Office for Community Partnerships

Local Connection to a Legend

Benjamin Garst
February 5, 2024

For those who stayed on campus for fall break in October, the third annual Johnny Appleseed Festival, organized by Experience Mount Vernon, offered plenty of food and fun to kick off the fall season. The idea for the festival, notes Todd Taylor, board president of Experience Mount Vernon, was to offer the local community one last celebration of the summer season. “For us this is the last festival of the year,” he said. “We feel like every part of every year is worth celebrating.” 


While the festival may have only just concluded its third run, the man and fruit that it celebrates go much further back. “Johnny Appleseed,” or John Chapman, as his name is recorded in local land and voting records, purchased his first two personally owned properties in Mount Vernon in 1809. Today, as a 2018 Kenyon Collegian article humorously put it, “one [lot] is now a tire store; the other right on the banks of the shore [of the Kokosing river], is mostly underwater.” The location of the festival last month, then, was fitting, as it was only about a block north of Main Street — still proximally connected to the plot where Chapman sewed the first apple seeds on his own land. 

Those apple seeds, though, were very much not intended for mere eating.
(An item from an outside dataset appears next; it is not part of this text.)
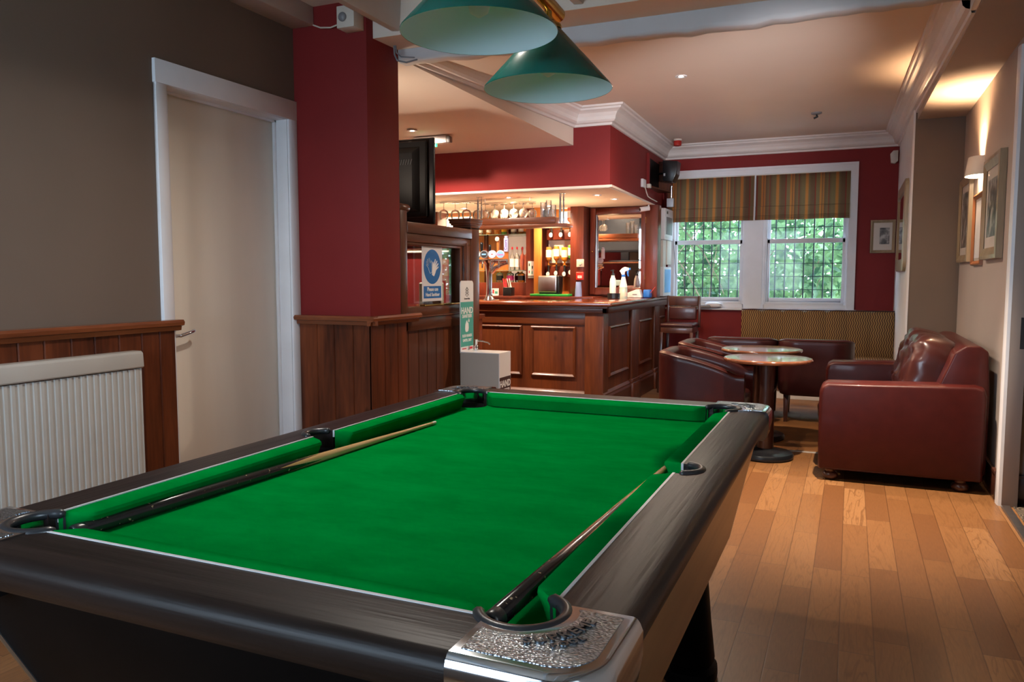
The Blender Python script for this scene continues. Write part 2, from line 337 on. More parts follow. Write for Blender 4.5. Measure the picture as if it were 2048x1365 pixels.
# ------------------------------------------------------------------ geometry helpers
class MB:
    def __init__(s): s.b = bmesh.new()
    def face(s, pts):
        return s.b.faces.new([s.b.verts.new(p) for p in pts])
    def box(s, x0, x1, y0, y1, z0, z1):
        v = [s.b.verts.new((x, y, z)) for x in (x0, x1) for y in (y0, y1) for z in (z0, z1)]
        for f in ((0, 1, 3, 2), (4, 6, 7, 5), (0, 4, 5, 1), (2, 3, 7, 6), (0, 2, 6, 4), (1, 5, 7, 3)): s.b.faces.new([v[i] for i in f])
        return s
    def hexa(s, bot, top):
        a = [s.b.verts.new(p) for p in bot]; c = [s.b.verts.new(p) for p in top]; k = len(a)
        s.b.faces.new(a[::-1]); s.b.faces.new(c)
        for i in range(k): s.b.faces.new((a[i], a[(i + 1) % k], c[(i + 1) % k], c[i]))
        return s
    def prism(s, poly, axis, a, b):
        def P(u, v, t): return {'x': (t, u, v), 'y': (u, t, v), 'z': (u, v, t)}[axis]
        return s.hexa([P(u, v, a) for u, v in poly], [P(u, v, b) for u, v in poly])
    def lathe(s, prof, c=(0, 0, 0), seg=32, ax='z', sx=1, sy=1):
        rings = []
        for r_, h in prof:
            ring = []
            for i in range(seg):
                t = 2 * math.pi * i / seg; u, v = r_ * math.cos(t) * sx, r_ * math.sin(t) * sy
                p = {'z': (u, v, h), 'x': (h, u, v), 'y': (u, h, v)}[ax]
                ring.append(s.b.verts.new((c[0] + p[0], c[1] + p[1], c[2] + p[2])))
            rings.append(ring)
        for a, b in zip(rings, rings[1:]):
            for i in range(seg): s.b.faces.new((a[i], a[(i + 1) % seg], b[(i + 1) % seg], b[i]))
        if prof[0][0] > 1e-4: s.b.faces.new(rings[0][::-1])
        if prof[-1][0] > 1e-4: s.b.faces.new(rings[-1])
        return s
    def openlathe(s, prof, c=(0, 0, 0), seg=40):
        rings = [[s.b.verts.new((c[0] + r_ * math.cos(2 * math.pi * i / seg), c[1] + r_ * math.sin(2 * math.pi * i / seg), c[2] + h)) for i in range(seg)] for r_, h in prof]
        for a, b in zip(rings, rings[1:]):
            for i in range(seg): s.b.faces.new((a[i], a[(i + 1) % seg], b[(i + 1) % seg], b[i]))
        return s
    def tube(s, pts, r, seg=10, closed=False):
        pts = [Vector(p) for p in pts]; rings = []
        rr = r if isinstance(r, (list, tuple)) else [r] * len(pts)
        for i, p in enumerate(pts):
            a = pts[i - 1] if (i or closed) else p; c = pts[(i + 1) % len(pts)] if (i < len(pts) - 1 or closed) else p
            d = (c - a).normalized(); up = Vector((0, 0, 1)) if abs(d.z) < .95 else Vector((1, 0, 0))
            u = d.cross(up).normalized(); v = d.cross(u)
            rings.append([s.b.verts.new(p + rr[i] * (math.cos(2 * math.pi * k / seg) * u + math.sin(2 * math.pi * k / seg) * v)) for k in range(seg)])
        n = len(rings)
        for i in range(n if closed else n - 1):
            a, b = rings[i], rings[(i + 1) % n]
            for k in range(seg): s.b.faces.new((a[k], a[(k + 1) % seg], b[(k + 1) % seg], b[k]))
        if not closed: s.b.faces.new(rings[0][::-1]); s.b.faces.new(rings[-1])
        return s
    def rbox(s, x0, x1, y0, y1, z0, z1, r=.02, seg=3):
        o = MB(); o.box(x0, x1, y0, y1, z0, z1)
        bmesh.ops.recalc_face_normals(o.b, faces=o.b.faces)
        bmesh.ops.bevel(o.b, geom=list(o.b.edges), offset=r, segments=seg, profile=.5, affect='EDGES')
        me = bpy.data.meshes.new('t'); o.b.to_mesh(me); s.b.from_mesh(me); bpy.data.meshes.remove(me); o.b.free(); return s
    def grid(s, f, nu, nv, close_u=False):
        g = [[s.b.verts.new(f(i / (nu if close_u else nu), j / nv)) for j in range(nv + 1)] for i in range(nu if close_u else nu + 1)]
        for i in range(nu):
            for j in range(nv): s.b.faces.new((g[i][j], g[(i + 1) % len(g)][j], g[(i + 1) % len(g)][j + 1], g[i][j + 1]))
        return s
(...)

According to a 2014 article published by the Smithsonian, Chapman was primarily interested in apples for their use in brewing the favorite drink of the era — hard apple cider. To do this, men like Chapman needed land and money. Thus, for many years Chapman ran a profitable business traveling ahead of settlers moving West in the young and expanding United States, acquiring land by establishing permanent homesteads, which required the planting of several apple and peach trees. Chapman would then be granted the “proven land” before taking some of the apples those trees produced, brewing cider and then selling both the cider and the land itself for a profit and repeating the process many times over. 

The festival commemorating the man and what might have been his favorite (and quite possibly most profitable) season, though, wasn’t as much concerned with alcohol, let alone land speculation, but rather good family fun. 

“The third [annual festival] was a success. Every year we add new ‘flavors’ to the festival — new [artisans], new food vendors — every year there is something new, ”said Tim Corrigan of the People’s Bank of Mount Vernon, one of Experience Mount Vernon’s community partners. 

This year’s offerings included, among many others, apple related food products like breads and granolas produced and sold by Miller's farm market stand, wooden craft goods crafted ASE woodworking, an assortment of food trucks and even a cider press demonstration presented by Kenyon’s very own Brown Family Environmental Center. 

Todd stressed, "This is a local event with all of our food and talent coming locally, we’ve found that giving the local talent and vendors access to the public is really key to making events like these successful.” 

The festival is part of a larger ongoing effort spearheaded by Experience Mount Vernon to make the city more active. “This follows right after the first Friday event” Todd said, who adds that the event has more than doubled in popularity since its inception. “The formula… for the event works well… and… it goes to show that you don't really know what you have locally, talent, products, history, until you look.”